### TASK TO CARRY OUT
Extract the lines from the start through the line that holds "o = hr.build('brown_aerial_roots', M['bark_banyan'], ban);", both included, omitting all images.

### DATA SECTION

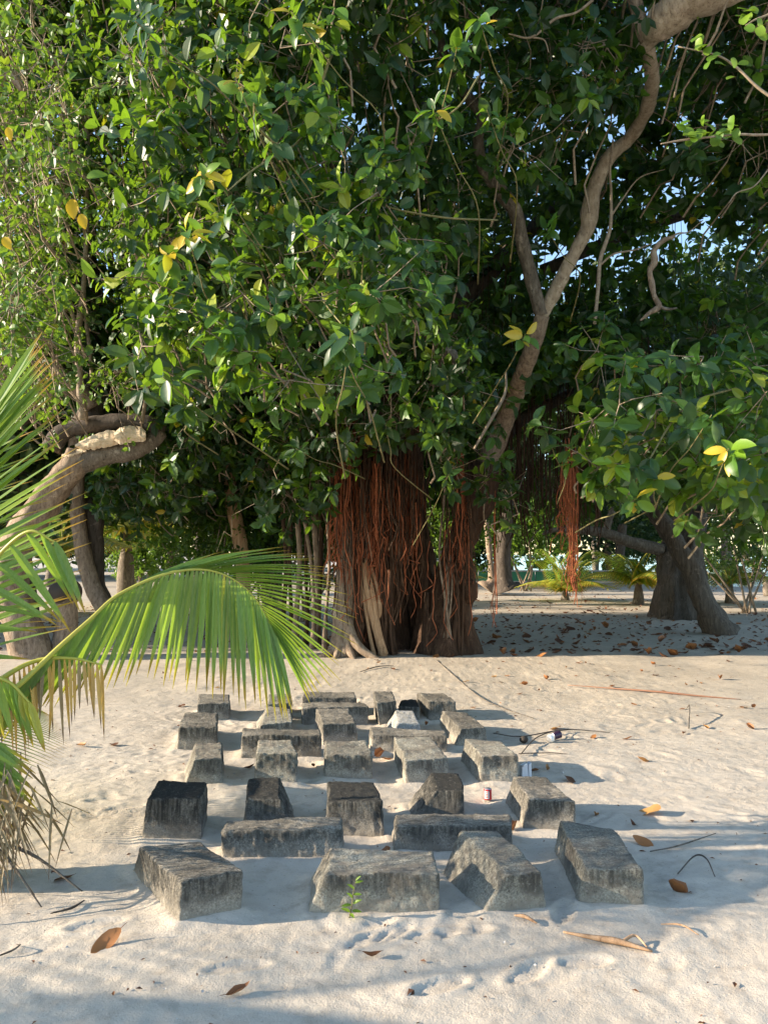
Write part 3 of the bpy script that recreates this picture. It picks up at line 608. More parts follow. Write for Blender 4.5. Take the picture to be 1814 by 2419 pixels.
hair(560, 1700, 500, 900, 900, 1180, 13.5, 240, 2.0, 4); hair(780, 1010, 900, 1060, 1120, 1350, 12.3, 80, 3, 5); hair(790, 1000, 1000, 1150, 1250, 1480, 12.15, 45, 2.6, 5); hair(1050, 1120, 1080, 1200, 1250, 1420, 12.3, 40, 2.6, 5); hair(1180, 1420, 950, 1080, 1130, 1300, 13.4, 130, 2.6); hair(640, 1000, 620, 850, 900, 1100, 11.6, 60, 2.2, 3)
o = hr.build('brown_aerial_roots', M['bark_banyan'], ban); tag(o, None, None, None, 'stuff')

# large leaves on the branch tips that reach out towards the viewer: each leaf a part
VAR = []
for q in range(8):
    mb_ = MB(); leaf_cloud(mb_, np.zeros((1, 3)), np.array([(1.0, 0, 0)]), np.array([(0, 0, 1.0)]), 1.0, R.uniform(.46, .56), np.array([[.15, .3, .42, .52, .62, .74, .88, 1.0][q]]), LH)
    V_ = np.concatenate(mb_.V); V_[:, 2] += .05*np.sin(V_[:, 0]*5+q)*.6; me = build('leaf', V_, np.concatenate(mb_.T), np.concatenate(mb_.Q), M['banyan_leaf'], None, True, np.concatenate(mb_.A)); VAR.append(me.data); bpy.data.objects.remove(me)
def leaf_obj(P, D, Nn, L, data, parent, name='leaf'):
    D = Vector(D).normalized(); Nn = Vector(Nn); Sd = D.cross(Nn).normalized(); Nn = Sd.cross(D)
    o = bpy.data.objects.new(name, data); COL.objects.link(o); o.parent = parent
    Mx = Matrix(((D.x, -Sd.x, Nn.x, 0), (D.y, -Sd.y, Nn.y, 0), (D.z, -Sd.z, Nn.z, 0), (0, 0, 0, 1)))
    o.matrix_basis = Matrix.Translation(Vector(P)-Vector(parent['_w'])) @ Mx @ Matrix.Scale(L, 4)
    return o
sp_list = [(830,780,5.2,.30),(800,800,5.3,.3),(475,410,5.4,.9),(530,450,5.6,.7),(440,545,5.6,.9),(395,600,5.8,.95),(560,190,5.3,.8),(600,250,5.5,.7),(640,330,5.6,.6),(480,560,6.2,.5),(545,620,6,.5),
 (690,30,5.4,.8),(320,50,5.2,.4),(760,520,6.2,.45),(860,560,6,.4),(1080,110,6,.85),(1020,250,6,.8),(1130,40,6.4,.7),(1150,260,6.8,.6),(1290,540,7.2,.6),(1240,790,7,.95),(1290,1020,7.6,.55),(1060,1120,9,.4),
 (1500,1180,6.2,.85),(1545,1130,6.4,.7),(1720,1060,5.6,.9),(1680,980,5.8,.4),(1620,1010,6.2,.35),(1490,850,7.2,.6),(680,640,6.8,.4),(385,890,5.8,.5),(440,960,6.2,.45),(700,1060,8.2,.4),(910,1000,8.2,.35)]
gm = MB()
for (px, py, Yq, tn) in sp_list:
    tip = atY(px, py, Yq); dr = nrm(np.array((R.uniform(-.7, .3), -.7, R.uniform(-.1, .5))))
    back = tip-dr*R.uniform(.5, .9)+np.array((R.normal()*.15, .35, -.1)); far = back-dr*.5+np.array((R.normal()*.12, .9, -.05))
    gm.add(*tube([far, back, (back+tip)/2+np.array((0, 0, -.03)), tip], [.008, .0065, .005, .0035], 6, 5, rough=.1))
    nl = 9; B, LD, NN, Ls, Ws = sprig_leaves(tip[None], dr[None], nl, spread=.05, L=(.13, .20))
    for q in range(nl):
        vi = int(np.clip(tn*7+R.normal()*1.2, 0, 7)); leaf_obj(B[q], LD[q], NN[q], Ls[q], VAR[vi], ban)
o = gm.build('leafy_branchlets', M['green_twig'], ban); tag(o, None, None, None, 'stuff')
for pts in ([(830,-10,7.4,12),(800,80,7.3,12),(762,190,7.2,13),(735,300,7.2,10)], [(735,300,7.2,8),(680,350,6.6,9),(610,300,6,10),(600,230,5.6,8)], [(680,350,6.6,7),(600,400,6.2,7),(540,450,5.9,6)],
            [(1130,180,6.6,7),(1080,255,6.4,8),(1000,300,6.6,6)], [(885,480,7,6),(960,500,7,8),(1060,515,7,8),(1175,520,7.4,7)], [(1480,1175,6.3,8),(1530,1090,6.5,8),(1620,960,6.9,9),(1760,910,7.2,10)], [(700,620,6.6,5),(770,720,6,6),(810,770,5.5,5)],
            [(1540,930,7,9),(1620,960,7,8),(1690,1000,6.4,7)]):
    limb([(a_[0], a_[1], a_[2], a_[3]*.6) for a_ in pts], 'green_twig', 7, 'branch')

# ---------------------------------------------------------------- the cut tree on the left
lt = thing('leaning_tree', tuple(at(80, 1560)), 'old leaning tree at the left with a pale torn limb and thin upright shoots', 'tree')
YL = 12.0
def ll(name, pts, mat, seg=12, **k): return limb([(p[0], p[1], p[2] if len(p) > 3 else YL, p[-1]) for p in pts], mat, seg, name, lt, **k)
ll('trunk', [(85,1575,100),(72,1530,86),(48,1460,78),(28,1380,76),(38,1300,74),(82,1220,70),(135,1150,64),(172,1105,62),(190,1070,60)], 'bark_tan', 16, flute=.2)
ll('limb', [(165,1110,60),(225,1080,52),(300,1066,46),(350,1048,44),(385,1020,30)], 'bark_grey')
ll('limb', [(120,1060,50),(150,1020,44),(220,1003,40),(300,995,38),(360,1005,44),(382,1022,34)], 'bark_dark')
for (xs_, top_, bot_, yy, sd_) in [((178,200,225,255,275,288), (1050,1036,1026,1016,1018,1030), (1056,1062,1062,1056,1052,1044), 11.80, .0), ((270,285,300,318,334,345), (1022,1010,1006,1006,1008,1018), (1040,1050,1048,1044,1044,1040), 11.74, .3), ((146,165,185,205), (1074,1066,1060,1060), (1084,1084,1078,1068), 11.86, .2)]:
    wd_ = MB(); xx_ = np.linspace(xs_[0], xs_[-1], 22); tp_ = np.interp(xx_, xs_, top_)+R.normal(size=22)*.8; bt_ = np.interp(xx_, xs_, bot_)+R.normal(size=22)*1.0; V = []; n_ = 22; m_ = 7
    for k_ in range(n_):
        for c_ in range(m_):
            f = c_/(m_-1); V.append(atY(xx_[k_], tp_[k_]+(bt_[k_]-tp_[k_])*f, yy-.055*math.sin(f*3.1)+.05*math.cos(k_*.35+sd_*5)*.3+float(_h(np.array([c_]), np.array([int(sd_*10)]), np.array([k_//6]), 3)[0])*.014))
        V.append(atY(xx_[k_], bt_[k_], yy+.2)); V.append(atY(xx_[k_], tp_[k_], yy+.2))
    r_ = m_+2; Qd = [(k_*r_+c_, k_*r_+(c_+1) % r_, (k_+1)*r_+(c_+1) % r_, (k_+1)*r_+c_) for k_ in range(n_-1) for c_ in range(r_)]; e_ = (n_-1)*r_
    wd_.add(V, [(0, c_+1, c_) for c_ in range(1, r_-1)]+[(e_, e_+c_, e_+c_+1) for c_ in range(1, r_-1)], Qd); wd_.build('torn_wood', M['cut_wood'], lt, False)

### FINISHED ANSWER
Write part 3 of the bpy script that recreates this picture. It picks up at line 608. More parts follow. Write for Blender 4.5. Take the picture to be 1814 by 2419 pixels.
hair(560, 1700, 500, 900, 900, 1180, 13.5, 240, 2.0, 4); hair(780, 1010, 900, 1060, 1120, 1350, 12.3, 80, 3, 5); hair(790, 1000, 1000, 1150, 1250, 1480, 12.15, 45, 2.6, 5); hair(1050, 1120, 1080, 1200, 1250, 1420, 12.3, 40, 2.6, 5); hair(1180, 1420, 950, 1080, 1130, 1300, 13.4, 130, 2.6); hair(640, 1000, 620, 850, 900, 1100, 11.6, 60, 2.2, 3)
o = hr.build('brown_aerial_roots', M['bark_banyan'], ban); tag(o, None, None, None, 'stuff')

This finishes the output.